### COLLECTED DATA ###
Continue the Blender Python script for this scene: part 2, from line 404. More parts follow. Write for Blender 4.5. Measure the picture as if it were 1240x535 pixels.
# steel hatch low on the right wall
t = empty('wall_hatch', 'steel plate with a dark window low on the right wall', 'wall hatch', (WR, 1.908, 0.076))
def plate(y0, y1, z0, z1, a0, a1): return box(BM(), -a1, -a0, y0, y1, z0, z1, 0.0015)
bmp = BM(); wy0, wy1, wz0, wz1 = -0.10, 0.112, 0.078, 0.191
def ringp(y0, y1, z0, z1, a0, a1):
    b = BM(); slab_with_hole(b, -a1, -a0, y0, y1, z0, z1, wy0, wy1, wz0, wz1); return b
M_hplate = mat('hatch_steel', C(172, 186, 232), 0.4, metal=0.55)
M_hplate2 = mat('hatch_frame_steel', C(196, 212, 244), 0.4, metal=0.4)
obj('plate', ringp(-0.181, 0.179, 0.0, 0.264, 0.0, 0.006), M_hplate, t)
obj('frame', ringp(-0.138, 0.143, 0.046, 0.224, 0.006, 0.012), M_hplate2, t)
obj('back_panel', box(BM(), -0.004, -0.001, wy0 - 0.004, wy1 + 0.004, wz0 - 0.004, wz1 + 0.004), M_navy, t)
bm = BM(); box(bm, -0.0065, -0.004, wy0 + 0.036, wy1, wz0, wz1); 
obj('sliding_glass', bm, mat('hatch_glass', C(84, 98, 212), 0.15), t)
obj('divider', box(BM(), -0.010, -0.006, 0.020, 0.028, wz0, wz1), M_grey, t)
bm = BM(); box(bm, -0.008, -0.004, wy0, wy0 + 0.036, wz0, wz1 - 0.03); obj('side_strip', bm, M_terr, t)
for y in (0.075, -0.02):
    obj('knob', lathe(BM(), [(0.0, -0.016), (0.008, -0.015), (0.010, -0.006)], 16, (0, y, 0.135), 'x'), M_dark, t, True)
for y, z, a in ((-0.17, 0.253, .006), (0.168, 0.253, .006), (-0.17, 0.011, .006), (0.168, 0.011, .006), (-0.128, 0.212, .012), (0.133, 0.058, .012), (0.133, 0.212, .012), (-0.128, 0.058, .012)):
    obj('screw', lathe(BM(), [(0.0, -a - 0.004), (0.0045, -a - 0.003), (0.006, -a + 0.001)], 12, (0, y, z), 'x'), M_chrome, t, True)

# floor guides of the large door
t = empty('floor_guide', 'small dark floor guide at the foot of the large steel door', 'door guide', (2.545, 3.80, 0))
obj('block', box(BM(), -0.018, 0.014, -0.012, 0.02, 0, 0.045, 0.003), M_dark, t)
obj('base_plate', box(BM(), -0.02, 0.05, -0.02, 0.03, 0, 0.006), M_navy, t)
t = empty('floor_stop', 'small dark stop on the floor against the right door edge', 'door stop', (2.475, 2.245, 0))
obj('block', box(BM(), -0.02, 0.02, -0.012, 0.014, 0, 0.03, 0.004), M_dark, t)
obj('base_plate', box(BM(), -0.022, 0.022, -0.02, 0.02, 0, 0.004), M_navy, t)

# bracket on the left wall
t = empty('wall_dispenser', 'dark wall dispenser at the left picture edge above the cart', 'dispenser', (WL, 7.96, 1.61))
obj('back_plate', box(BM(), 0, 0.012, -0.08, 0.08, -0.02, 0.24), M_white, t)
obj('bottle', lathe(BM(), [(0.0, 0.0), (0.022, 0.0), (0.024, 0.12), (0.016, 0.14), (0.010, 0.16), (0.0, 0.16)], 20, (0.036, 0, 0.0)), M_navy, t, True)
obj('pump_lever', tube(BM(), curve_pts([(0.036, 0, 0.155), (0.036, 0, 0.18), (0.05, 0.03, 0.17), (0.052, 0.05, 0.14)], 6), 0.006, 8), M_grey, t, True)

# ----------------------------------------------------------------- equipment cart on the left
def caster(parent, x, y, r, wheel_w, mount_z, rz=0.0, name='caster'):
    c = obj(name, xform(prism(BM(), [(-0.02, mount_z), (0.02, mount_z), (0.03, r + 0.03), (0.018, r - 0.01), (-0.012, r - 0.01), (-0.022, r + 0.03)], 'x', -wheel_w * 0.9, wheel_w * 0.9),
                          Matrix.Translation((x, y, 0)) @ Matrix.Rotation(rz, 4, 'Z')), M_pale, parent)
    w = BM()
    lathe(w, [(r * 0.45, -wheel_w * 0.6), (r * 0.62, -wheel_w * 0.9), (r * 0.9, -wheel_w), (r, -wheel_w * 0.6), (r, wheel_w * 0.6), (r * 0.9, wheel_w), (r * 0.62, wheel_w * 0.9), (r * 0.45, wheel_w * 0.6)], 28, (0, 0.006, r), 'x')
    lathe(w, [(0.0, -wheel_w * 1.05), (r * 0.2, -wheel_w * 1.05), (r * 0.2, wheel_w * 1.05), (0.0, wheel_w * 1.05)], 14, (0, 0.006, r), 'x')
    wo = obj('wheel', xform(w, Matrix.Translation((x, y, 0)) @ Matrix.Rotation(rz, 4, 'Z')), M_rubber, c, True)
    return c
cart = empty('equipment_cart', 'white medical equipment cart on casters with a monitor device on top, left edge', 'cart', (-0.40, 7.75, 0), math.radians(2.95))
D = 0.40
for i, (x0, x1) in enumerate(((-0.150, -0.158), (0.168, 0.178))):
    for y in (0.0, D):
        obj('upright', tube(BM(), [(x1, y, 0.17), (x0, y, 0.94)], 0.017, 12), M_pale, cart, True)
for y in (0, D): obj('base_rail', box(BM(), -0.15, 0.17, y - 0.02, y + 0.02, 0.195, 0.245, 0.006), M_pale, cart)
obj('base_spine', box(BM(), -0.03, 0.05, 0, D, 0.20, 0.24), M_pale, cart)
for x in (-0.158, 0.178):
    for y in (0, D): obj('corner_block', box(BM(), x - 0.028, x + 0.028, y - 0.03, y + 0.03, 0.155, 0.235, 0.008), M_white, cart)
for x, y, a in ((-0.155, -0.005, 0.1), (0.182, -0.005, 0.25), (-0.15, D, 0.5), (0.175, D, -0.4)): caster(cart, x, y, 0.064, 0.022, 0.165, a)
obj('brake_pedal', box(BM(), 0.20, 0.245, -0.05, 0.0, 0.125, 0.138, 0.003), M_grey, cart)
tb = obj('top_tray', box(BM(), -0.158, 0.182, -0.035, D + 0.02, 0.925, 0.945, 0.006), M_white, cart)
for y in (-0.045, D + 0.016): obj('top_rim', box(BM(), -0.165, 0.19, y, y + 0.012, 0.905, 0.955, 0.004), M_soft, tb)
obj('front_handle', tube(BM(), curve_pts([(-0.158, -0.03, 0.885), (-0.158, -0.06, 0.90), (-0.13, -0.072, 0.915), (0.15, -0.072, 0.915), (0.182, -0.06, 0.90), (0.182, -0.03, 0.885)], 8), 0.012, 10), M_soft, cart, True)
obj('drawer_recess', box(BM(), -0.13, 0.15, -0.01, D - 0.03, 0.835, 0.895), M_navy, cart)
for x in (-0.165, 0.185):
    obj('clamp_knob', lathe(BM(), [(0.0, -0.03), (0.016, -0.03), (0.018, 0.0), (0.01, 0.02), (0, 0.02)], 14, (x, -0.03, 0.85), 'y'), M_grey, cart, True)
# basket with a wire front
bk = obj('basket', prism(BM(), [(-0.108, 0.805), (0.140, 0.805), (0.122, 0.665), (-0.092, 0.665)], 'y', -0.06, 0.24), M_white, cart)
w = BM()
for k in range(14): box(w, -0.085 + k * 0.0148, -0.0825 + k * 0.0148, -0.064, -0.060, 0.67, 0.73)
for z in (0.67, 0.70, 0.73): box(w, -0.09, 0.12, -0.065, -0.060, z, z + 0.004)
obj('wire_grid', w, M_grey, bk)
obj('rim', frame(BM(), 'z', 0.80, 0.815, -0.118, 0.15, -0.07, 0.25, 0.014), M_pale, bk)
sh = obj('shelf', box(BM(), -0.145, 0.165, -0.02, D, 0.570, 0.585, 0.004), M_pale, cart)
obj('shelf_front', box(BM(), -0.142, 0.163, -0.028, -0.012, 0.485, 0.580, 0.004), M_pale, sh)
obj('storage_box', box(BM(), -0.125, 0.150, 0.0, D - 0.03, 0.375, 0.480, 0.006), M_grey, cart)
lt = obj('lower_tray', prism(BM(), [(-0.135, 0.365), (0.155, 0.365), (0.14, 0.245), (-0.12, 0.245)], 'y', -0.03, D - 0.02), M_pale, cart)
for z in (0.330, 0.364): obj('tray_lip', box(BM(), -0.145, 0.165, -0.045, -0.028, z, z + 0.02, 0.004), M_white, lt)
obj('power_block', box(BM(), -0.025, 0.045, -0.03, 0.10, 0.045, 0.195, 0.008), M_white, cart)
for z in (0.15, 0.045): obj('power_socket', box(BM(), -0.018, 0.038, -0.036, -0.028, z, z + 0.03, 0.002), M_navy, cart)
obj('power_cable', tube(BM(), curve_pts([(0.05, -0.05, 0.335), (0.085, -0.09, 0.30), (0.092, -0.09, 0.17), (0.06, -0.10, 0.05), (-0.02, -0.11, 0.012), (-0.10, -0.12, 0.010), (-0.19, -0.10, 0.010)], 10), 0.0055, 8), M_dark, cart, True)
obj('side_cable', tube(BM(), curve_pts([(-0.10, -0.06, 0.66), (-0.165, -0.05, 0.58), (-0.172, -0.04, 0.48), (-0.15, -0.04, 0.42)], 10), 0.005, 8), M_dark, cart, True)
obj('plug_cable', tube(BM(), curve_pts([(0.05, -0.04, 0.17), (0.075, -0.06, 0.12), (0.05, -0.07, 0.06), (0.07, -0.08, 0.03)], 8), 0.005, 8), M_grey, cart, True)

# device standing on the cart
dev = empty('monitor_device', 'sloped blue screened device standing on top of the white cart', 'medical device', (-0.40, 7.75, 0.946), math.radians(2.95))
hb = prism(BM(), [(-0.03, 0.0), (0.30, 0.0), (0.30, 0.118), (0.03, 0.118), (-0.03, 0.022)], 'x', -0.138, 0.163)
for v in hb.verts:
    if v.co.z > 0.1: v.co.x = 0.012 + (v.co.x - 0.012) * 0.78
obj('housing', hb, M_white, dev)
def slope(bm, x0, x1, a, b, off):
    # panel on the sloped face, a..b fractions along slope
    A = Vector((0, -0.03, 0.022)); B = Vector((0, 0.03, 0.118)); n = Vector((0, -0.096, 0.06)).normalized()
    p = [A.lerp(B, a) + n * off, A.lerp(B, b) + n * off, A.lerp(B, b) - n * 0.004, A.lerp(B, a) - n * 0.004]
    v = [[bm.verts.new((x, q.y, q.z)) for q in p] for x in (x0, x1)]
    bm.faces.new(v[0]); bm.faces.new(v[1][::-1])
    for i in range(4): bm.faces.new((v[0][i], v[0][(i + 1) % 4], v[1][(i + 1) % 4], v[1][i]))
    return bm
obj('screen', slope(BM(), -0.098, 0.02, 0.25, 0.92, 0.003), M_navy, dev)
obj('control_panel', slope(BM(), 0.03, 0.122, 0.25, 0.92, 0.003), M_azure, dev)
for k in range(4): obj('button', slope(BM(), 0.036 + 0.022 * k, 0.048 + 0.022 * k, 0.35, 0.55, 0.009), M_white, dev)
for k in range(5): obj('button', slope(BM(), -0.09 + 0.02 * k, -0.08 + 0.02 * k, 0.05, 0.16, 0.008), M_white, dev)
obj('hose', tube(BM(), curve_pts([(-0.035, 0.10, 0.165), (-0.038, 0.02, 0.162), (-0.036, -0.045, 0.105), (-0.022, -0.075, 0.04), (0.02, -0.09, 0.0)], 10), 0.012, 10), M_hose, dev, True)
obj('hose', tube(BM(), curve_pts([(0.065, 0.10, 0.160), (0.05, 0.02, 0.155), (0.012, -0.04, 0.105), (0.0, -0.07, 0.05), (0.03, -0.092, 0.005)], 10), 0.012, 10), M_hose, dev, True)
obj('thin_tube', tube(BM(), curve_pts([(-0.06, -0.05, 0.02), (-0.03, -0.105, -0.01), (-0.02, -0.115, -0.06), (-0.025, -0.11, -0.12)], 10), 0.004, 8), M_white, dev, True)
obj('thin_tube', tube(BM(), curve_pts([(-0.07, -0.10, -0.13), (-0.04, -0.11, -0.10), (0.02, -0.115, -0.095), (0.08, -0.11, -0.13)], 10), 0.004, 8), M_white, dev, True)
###
• EXERCISE DESCRIPTION: Of the lines in the data, how many hold the string "picture"? State the number, nothing else.

• ANSWER FOR THIS EXERCISE: 2